Charter School Performance, Costs Still Need Big Improvements in Pennsylvania, Report Finds

More than 130,000 Pennsylvania students now attend charter schools. Some 60,000 of those students live in Philadelphia.

Miami Shores Police Dept. / Miami Police Dept.

More than two decades since charter schools were authorized in Pennsylvania, their effect on public education across the state remains inconsequential to improving student performance, and costly to local districts, a new report found.

"A greater share of traditional public school students met grade level expectations" than their charter school counterparts on 2016 state tests, the Public Citizens for Children and Youth (PCCY) said in the report released Thursday.

The non-profit also described charter school costs for local school districts that "keep rising" in the form of "stranded costs," which is the money it takes to continue to support traditional schools that have less children. More than 130,000 Pennsylvania students now attend charter schools. Some 60,000 of those students live in Philadelphia.

"If 28 children are in a classroom and two leave to attend a charter school, the district does not close a classroom," the report said. "It spends the same amount on space for the remaining students, the teacher’s salary, benefits and pension costs, etc."

It is the newest collection of data in a long-running debate between school choice advocates who have successfully pushed for expansion of charters in districts across the state and supporters of traditional public education.

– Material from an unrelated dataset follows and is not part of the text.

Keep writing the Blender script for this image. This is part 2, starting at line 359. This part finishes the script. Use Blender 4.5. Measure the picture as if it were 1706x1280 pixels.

In Philadelphia, charter schools have been the most polarizing educational issue of the last two decades. Charter accountability and expansion will remain at the top of the debate among city leaders when a school board is appointed in the next couple months to replace the deposed School Reform Commission.

The PCCY report goes on to call for state oversight that imposes stronger fiscal management and transparency of charter schools and a framework for increasing test scores of charter students.

"Regardless of performance, charter costs keep rising for school districts and taxpayers," the report said. "Adopting potent legislation that rewards high quality schools with an expedited renewal process and closes poor performers would encourage schools to strive for excellence."